Malos tiempos son para la lírica. La Poesía está de luto porque ha fallecido uno de sus hijos más insignes, uno de los grandes forjadores de palabras del siglo XX. Ha muerto un Grande de España. No era duque, ni conde ni marqués, ni falta le hacía, pues rezumaba nobleza por cada poro de su piel, grandeza que le venía precisamente de no haber renegado de sus ancestros, del callao y del esquileo, del cabrero que le enseñó a ser humilde y a apurar a sorbos el vaso de la vida.

            Dejo para otros hablar del reconocido poeta, del sesudo flamencólogo o del crítico experto en García Lorca. Hablaré más bien de ese Félix Grande venerable y sabio que un día conocí y se me clavó en el corazón.

            Allá por mil novecientos noventa y nueve, encargado yo de las actividades extraescolares de mi instituto de Mérida, creé un premio literario que decidí llamar Félix Grande, poeta de Tomelloso que accidentalmente había nacido en aquella ciudad durante la guerra. Alguien me propuso lo que para mí no era sino un sueño inalcanzable: que viniera él a entregar los premios. Me armé de valor, superé mi fobia al infernal invento, descolgué y marqué, esperando al otro lado la altivez y el endiosamiento con que me había tratado meses atrás un novísimo poeta madrileño. Tremenda fue mi sorpresa, sin embargo, congoja que de súbito vuela como pompa de jabón al viento, cuando descolgó y me regaló sus cálidas palabras, cargadas de sencillez y fraternidad. Una breve conversación que te deja el dulce regusto de la lealtad, esa sensación tan inexplicable como inquebrantable de que esa persona no te va a fallar, como el día en que conoces al que habrá de ser tu amigo del alma y desde que le estrechas la mano sabes que es él.

Autor, Tomás Méndez
Autor, Tomás Méndez

            Le pagábamos viaje y alojamiento, como es lógico, pero me llamó porque le habían hablado de una profesora (a la que él no conocía) que iba de Madrid a Mérida y decidió venirse con ella en coche para ahorrarnos el dinero del viaje. A mí ese pequeño gesto me dijo mucho y me reafirmé en la idea que de él me había formado.

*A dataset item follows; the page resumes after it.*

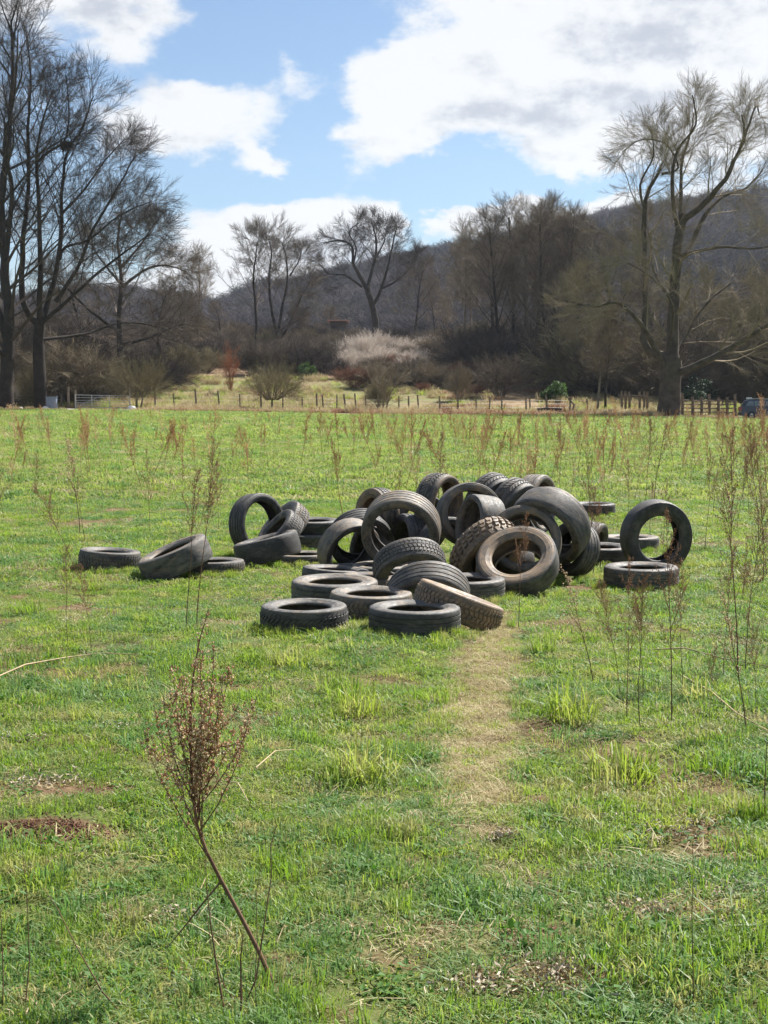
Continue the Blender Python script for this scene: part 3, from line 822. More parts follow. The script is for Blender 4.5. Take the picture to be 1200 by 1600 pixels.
    for s_ in range(2):
        b = MB(); v = []
        for p in ((1, 0, 0), (-1, 0, 0), (0, 1, 0), (0, -1, 0), (0, 0, 1), (0, 0, -1)): v.append(tuple(Vector(p) * .012 * rgl.uniform(.6, 1.2)))
        b.add(v, None, [(0, 2, 4), (2, 1, 4), (1, 3, 4), (3, 0, 4), (2, 0, 5), (1, 2, 5), (3, 1, 5), (0, 3, 5)]); cr.append(b.mesh('crumb', simple('earth_crumb_%s' % 'ab'[s_], ((.15, .078, .048), (.09, .047, .03))[s_], .95, .1)))
    n = 2600; a = rgl.uniform(0, 6.3, n); r = np.abs(rgl.normal(0, .6, n))
    x = -1.31 + np.cos(a) * r * .36; y = 5.43 + np.sin(a) * r * .17
    n2 = 9000; y2 = 2.5 + 10 * rgl.random(n2); x2 = (rgl.random(n2) * 2 - 1) * hw(y2); ok = rgl.random(n2) < np.maximum(bare_mask(x2, y2) * .6, track_mask(x2, y2) * .7)
    x = np.concatenate([x, x2[ok]]); y = np.concatenate([y, y2[ok]]); n = len(x)
    scatter('earth_crumbs', cr, np.stack([x, y, ground_z(x, y) + .003], -1), rgl.uniform(0, 6, (n, 3)), rgl.uniform(.15, .8, n) ** 1.6, rgl.integers(0, 2, n), 'loose reddish earth on the molehill and bare spots')


# ================================================================== TREES
def spray_template(seed, n=14, spread=.9):
    """a fan of fine twigs of unit length along +Z: (vertices, triangles)"""
    rg = np.random.default_rng(seed); b = MB()

    def cone(p0, d, l, r):
        d = Vector(d).normalized(); u = d.orthogonal().normalized(); w = d.cross(u); p0 = Vector(p0)
        bend = Vector((rg.normal(0, .10), rg.normal(0, .10), rg.normal(.0, .06))) * l
        mid = p0 + d * l * .55 + bend * .3; tip = p0 + d * l + bend; v = []
        for c, rr in ((p0, r), (mid, r * .75)):
            for j in range(3):
                a = 2.094 * j; v.append(c + (u * math.cos(a) + w * math.sin(a)) * rr)
        v.append(tip); q = [(0, 1, 4, 3), (1, 2, 5, 4), (2, 0, 3, 5)]; t = [(3, 4, 6), (4, 5, 6), (5, 3, 6)]
        tt = [];
        for a, b_, c, d_ in q: tt += [(a, b_, c), (a, c, d_)]
        b.add([tuple(x) for x in v], None, tt + t)
        return p0, mid, tip
    p0, mid, tip = cone((0, 0, 0), (0, 0, 1), 1.0, .010)
    for i in range(n):
        t = .12 + .8 * (i + rg.random()) / n; p = (0, 0, t) if t < .55 else tuple(mid.lerp(tip, (t - .55) / .45))
        a = rg.uniform(0, 6.28); s = spread * rg.uniform(.6, 1.2)
        cone(p, (math.cos(a) * s, math.sin(a) * s, 1), .55 * (1.1 - t * .6) * rg.uniform(.6, 1.2), .0065)
    return np.concatenate(b.v), np.concatenate(b.t)


SPRAYS = [spray_template(i) for i in range(5)]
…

            Tras la entrega de premios nos deleitó con una conferencia en la que habló del libro que acababa de escribir, La Balada del Abuelo Palancas, y reconocí en él al digno nieto de su abuelo -ese héroe de la vida cotidiana que dejó su trabajo y se hizo pastor para regalar a su hijo el tiempo que la bodega le robaba-. Podría pensarse que el hablar calmo del poeta habría de aburrir a la audiencia más erudita, mas, sin embargo, ni alumnos ni profesores osamos pestañear, sucumbiendo todos al hipnótico poder de sus palabras. Porque Félix transmitía paz, calma y sosiego con su voz profunda y su mirada inteligente, llena de chispa vital, esa cultura ancestral que bebió al liarse los pitillos con su padre y con su abuelo cuando el sol se despedía. Fue de cierto la charla más inolvidable de mi vida, la de un niño grande hablando con cariño y orgullo de su abuelo, el sabio cabrero, una charla de la que salí flotando, con la sensación de haber sido tocado por la Belleza, que Sócrates tanto se afanaba en encontrar. Aquella mañana Félix se volvió un niño, sin dejar de ser el renombrado poeta.

            No lo volví a ver. Habiendo sembrado lo que otros recogerían –es mi sino-, me volví a Sevilla. Aunque su nombre y figura han acudido mil veces a mis conversaciones con el poeta sevillano Paco Vélez, mi amigo y el suyo, con Félix ya no tuve más contacto. Sin embargo, ese día que estuve con él, esas pocas horas, se me grabaron en la memoria como una letanía y supe que bajo su nívea cabellera y tras su pañuelo del pecho habitaban la inteligencia, la ternura y la bonhomía.